Reducing maintenance checks means less money spent on paying technicians and less scheduled downtime. The strategy could be effective for equipment that is not essential. However, it’s likely to be risky in any case — businesses that adopt a corrective maintenance strategy should accept that some problems will go undetected until they begin causing noticeable performance issues.

Operational Monitoring and Corrective Maintenance

Typically, if a business has adopted a solely corrective approach to maintenance, they won’t plan for regular repairs or maintenance checks as they would with preventive maintenance. They also won’t follow recommended maintenance schedules provided by original equipment manufacturers or developing their own.

The downsides of the approach could be mitigated with certain additional maintenance strategies. With real-time operational monitoring using the internet of things, for example, you could leverage dedicated sensors that continuously monitor for signs of damage and component malfunction.

This could provide additional protection against damage and downtime, even without the regular maintenance checks that preventive maintenance ensures.

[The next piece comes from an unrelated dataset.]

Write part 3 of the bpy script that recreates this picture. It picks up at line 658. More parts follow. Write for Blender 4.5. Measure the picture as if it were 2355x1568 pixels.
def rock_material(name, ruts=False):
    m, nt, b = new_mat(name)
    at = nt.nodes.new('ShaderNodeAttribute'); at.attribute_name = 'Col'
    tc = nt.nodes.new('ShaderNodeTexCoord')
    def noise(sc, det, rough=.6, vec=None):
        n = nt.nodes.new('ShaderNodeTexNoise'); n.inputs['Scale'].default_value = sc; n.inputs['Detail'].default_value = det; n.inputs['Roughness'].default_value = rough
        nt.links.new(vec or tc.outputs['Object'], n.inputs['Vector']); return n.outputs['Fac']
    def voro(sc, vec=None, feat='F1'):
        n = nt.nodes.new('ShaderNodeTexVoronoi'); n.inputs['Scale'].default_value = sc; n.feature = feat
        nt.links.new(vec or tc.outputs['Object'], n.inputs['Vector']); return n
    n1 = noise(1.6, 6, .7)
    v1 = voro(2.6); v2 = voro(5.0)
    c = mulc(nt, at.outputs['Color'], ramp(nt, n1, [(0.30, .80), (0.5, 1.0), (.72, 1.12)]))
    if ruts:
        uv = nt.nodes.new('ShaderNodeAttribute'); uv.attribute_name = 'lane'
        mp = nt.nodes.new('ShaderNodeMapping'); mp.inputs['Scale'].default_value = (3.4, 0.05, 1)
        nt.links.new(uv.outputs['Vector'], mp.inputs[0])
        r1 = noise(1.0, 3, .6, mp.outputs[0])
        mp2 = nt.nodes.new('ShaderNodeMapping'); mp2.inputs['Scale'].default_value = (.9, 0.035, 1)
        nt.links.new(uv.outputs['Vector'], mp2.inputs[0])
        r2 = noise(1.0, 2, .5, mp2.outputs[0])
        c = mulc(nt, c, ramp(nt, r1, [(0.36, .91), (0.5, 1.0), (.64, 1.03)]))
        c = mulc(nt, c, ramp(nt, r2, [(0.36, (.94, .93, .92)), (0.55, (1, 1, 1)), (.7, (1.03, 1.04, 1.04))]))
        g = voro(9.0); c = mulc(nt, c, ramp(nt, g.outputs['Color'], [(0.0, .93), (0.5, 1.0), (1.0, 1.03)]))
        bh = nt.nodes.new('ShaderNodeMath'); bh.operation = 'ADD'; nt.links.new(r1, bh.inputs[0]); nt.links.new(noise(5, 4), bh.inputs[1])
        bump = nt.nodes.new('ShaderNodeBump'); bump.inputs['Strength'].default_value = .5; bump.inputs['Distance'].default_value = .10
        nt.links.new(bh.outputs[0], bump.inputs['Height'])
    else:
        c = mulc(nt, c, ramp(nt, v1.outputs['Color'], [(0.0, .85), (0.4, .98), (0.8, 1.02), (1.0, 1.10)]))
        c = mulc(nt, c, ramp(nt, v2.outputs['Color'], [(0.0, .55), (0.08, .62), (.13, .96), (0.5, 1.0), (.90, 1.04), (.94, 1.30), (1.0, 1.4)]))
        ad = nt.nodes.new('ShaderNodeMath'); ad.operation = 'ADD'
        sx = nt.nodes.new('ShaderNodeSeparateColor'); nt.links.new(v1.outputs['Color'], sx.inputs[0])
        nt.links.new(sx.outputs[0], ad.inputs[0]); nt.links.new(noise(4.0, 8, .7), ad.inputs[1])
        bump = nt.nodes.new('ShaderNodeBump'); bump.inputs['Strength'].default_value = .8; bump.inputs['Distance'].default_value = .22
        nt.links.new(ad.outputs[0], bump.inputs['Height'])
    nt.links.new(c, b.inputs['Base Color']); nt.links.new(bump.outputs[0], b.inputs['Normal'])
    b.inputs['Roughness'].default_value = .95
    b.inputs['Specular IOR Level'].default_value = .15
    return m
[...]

Over time, however, a business following the solely corrective approach is more likely to deal with equipment-related downtime, costly repairs and shorter equipment lifespans.

Corrective vs. Preventive Maintenance: Which Is Right for Your Business

Both corrective and preventive maintenance are common approaches to machine maintenance.

In general, preventive maintenance will cost more in the short run but provide significant long-term savings compared to reactive or solely corrective maintenance. Running a machine to failure tends to be much more expensive than maintaining it, but those high costs will be deferred — at least, for a time.

Many businesses use a combination of preventive and corrective maintenance to keep their equipment running. Some businesses go further and use new technology — like IoT sensors — to provide operational monitoring and enable strategies like predictive maintenance.